Economists expect the November headline month-on-month CPI to be unchanged, just like it was in October, and the annual rate to dip to 3.1% from 3.2%. However, the core CPI, which strips out volatile items like food and energy, is forecast to rise to rise 0.3% from 0.2%, and the annual rate to remain at 4%.

Ahead of the report, markets are pricing in a 98% probability that the Fed will leave interest rates unchanged at a range of 5.25% to 5.50% after its next meeting on Wednesday, and a 94% chance that it will do the same in January, according to the CME FedWatch tool.

The chances of at least a 25 basis point rate cut at the subsequent meeting in March is priced at 49.4%, up from 12.4% a month ago.

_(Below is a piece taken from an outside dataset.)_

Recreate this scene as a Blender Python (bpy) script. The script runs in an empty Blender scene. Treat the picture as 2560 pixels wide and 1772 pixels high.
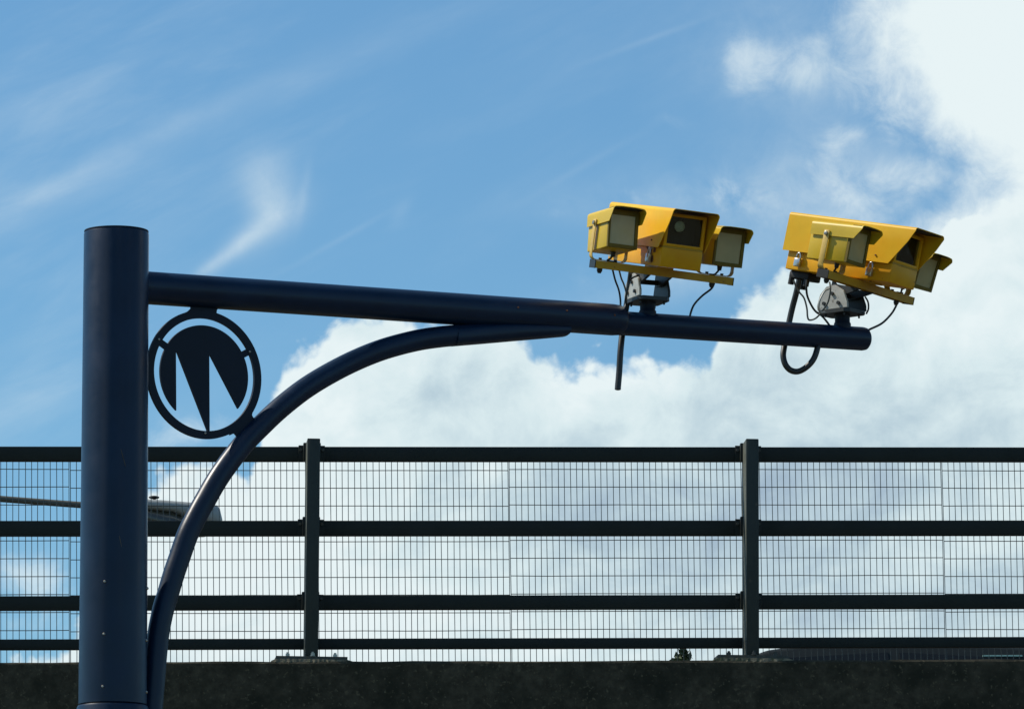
import bpy, bmesh, math, random
from mathutils import Vector, Matrix, Euler
random.seed(7)
C = bpy.context.scene.collection
RAD = math.radians

# ------------------------------------------------------------------ camera
FPX = 15000.0                      # focal length in photograph pixels (2560 wide)
CAM = Vector((0, 0, 1.6))
YAW, PITCH, ROLL = RAD(5.65), RAD(9.5), RAD(0.25)
Fw = Vector((math.sin(YAW)*math.cos(PITCH), math.cos(YAW)*math.cos(PITCH), math.sin(PITCH)))
R0 = Vector((math.cos(YAW), -math.sin(YAW), 0))
U0 = R0.cross(Fw)
Up = U0*math.cos(ROLL) - R0*math.sin(ROLL)
Rt = R0*math.cos(ROLL) + U0*math.sin(ROLL)
cd = bpy.data.cameras.new('camera'); cam = bpy.data.objects.new('camera', cd); C.objects.link(cam)
cd.sensor_width = 36; cd.lens = FPX/2560*36; cd.clip_start = 0.1; cd.clip_end = 5000
M = Matrix((Rt, Up, -Fw)).transposed().to_4x4(); M.translation = CAM
cam.matrix_world = M
bpy.context.scene.camera = cam

def ray(px, py): return (Fw + Rt*((px-1280)/FPX) - Up*((py-886)/FPX))
def on_plane(px, py, p0, n):
    d = ray(px, py); t = (p0-CAM).dot(n)/d.dot(n); return CAM + d*t
def at_y(px, py, y): return on_plane(px, py, Vector((0, y, 0)), Vector((0, 1, 0)))
def proj(p):
    q = p-CAM; z = q.dot(Fw); return (1280+FPX*q.dot(Rt)/z, 886-FPX*q.dot(Up)/z)

# ------------------------------------------------------------------ sun
SUN = Vector((-0.62, 0.20, 0.76)).normalized()
SEL = math.asin(SUN.z); SAZ = math.atan2(SUN.x, SUN.y)
ld = bpy.data.lights.new('sun', 'SUN'); ld.energy = 5.0; ld.angle = RAD(0.5); ld.color = (1.0, 0.93, 0.82)
lo = bpy.data.objects.new('sun', ld); C.objects.link(lo)
lo.rotation_euler = (-SUN).to_track_quat('-Z', 'Y').to_euler()

# ------------------------------------------------------------------ sky and clouds (world)
W = bpy.data.worlds.new('World'); bpy.context.scene.world = W; W.use_nodes = True; W.cycles.sampling_method = 'NONE'
nt = W.node_tree; nt.nodes.clear(); L = nt.links
def N(t, **k):
    n = nt.nodes.new(t)
    for a, b in k.items(): setattr(n, a, b)
    return n
def sock(v):
    return v
def setin(n, i, v):
    if isinstance(v, (int, float)): n.inputs[i].default_value = v
    elif isinstance(v, tuple): n.inputs[i].default_value = v
    else: L.new(v, n.inputs[i])
def mt(op, a, b=0.0, c=None, clamp=False):
    n = N('ShaderNodeMath', operation=op, use_clamp=clamp)
    setin(n, 0, a); setin(n, 1, b)
    if c is not None: setin(n, 2, c)
    return n.outputs[0]
def sstep(x, a, b):
    n = N('ShaderNodeMapRange', interpolation_type='SMOOTHSTEP', clamp=True)
    setin(n, 0, x); setin(n, 1, a); setin(n, 2, b); setin(n, 3, 0.0); setin(n, 4, 1.0)
    return n.outputs[0]
def noise(vec, scale, detail=6, rough=0.55, dist=0.0):
    n = N('ShaderNodeTexNoise'); n.inputs['Scale'].default_value = scale; n.inputs['Detail'].default_value = detail
    n.inputs['Roughness'].default_value = rough; n.inputs['Distortion'].default_value = dist
    L.new(vec, n.inputs['Vector']); return n.outputs['Fac']
tc = N('ShaderNodeTexCoord'); sp = N('ShaderNodeSeparateXYZ'); L.new(tc.outputs['Generated'], sp.inputs[0])
az = mt('ARCTAN2', sp.outputs[0], sp.outputs[1]); el = mt('ARCSINE', sp.outputs[2])
US = 15.0*math.cos(PITCH)
U = mt('ADD', mt('MULTIPLY', mt('SUBTRACT', az, YAW), US), 1.280)       # sky coordinates, thousandths of a radian grid
V = mt('ADD', mt('MULTIPLY', mt('SUBTRACT', el, PITCH), -15.0), 0.886)
cv = N('ShaderNodeCombineXYZ'); L.new(U, cv.inputs[0]); L.new(V, cv.inputs[1]); P = cv.outputs[0]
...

Traders also will be keeping an eye on a Treasury auction $21 billion of 30-year bonds at 1 p.m. Last month’s 30-year auction did not go very well, according to Henry Allen, strategist at Deutsche Bank, with investors demanding a yield of more than 5 basis points above the pre-sale level.

“That led Treasury yields to soar in the immediate aftermath, rising by over 21 basis points on the day at one point, before settling up 15 basis points. Clearly things have moved on since then with the massive bond rally, but it’s one to keep an eye on today,” said Allen.

The European Central Bank and Bank of England are expected to leave their policy rates unchanged on Thursday. Related: European Central Bank set to cut inflation forecast but hold rates steady

What are analysts saying

“[T]here is a widely held conception that core inflation is tumbling toward a 2% pace. Even at face value, that seems to exaggerate the degree of improvement,” said Stephen Stanley, chief U.S. economist at Santander.

“After back-to-back low readings in June and July that were driven mainly by steep drops in airfares, the core CPI has risen at a 3.4% annualized pace over the past three months. While this is a nice deceleration from where we were a year ago, it is nowhere near the range that would justify [the Fed] declaring victory,” he added.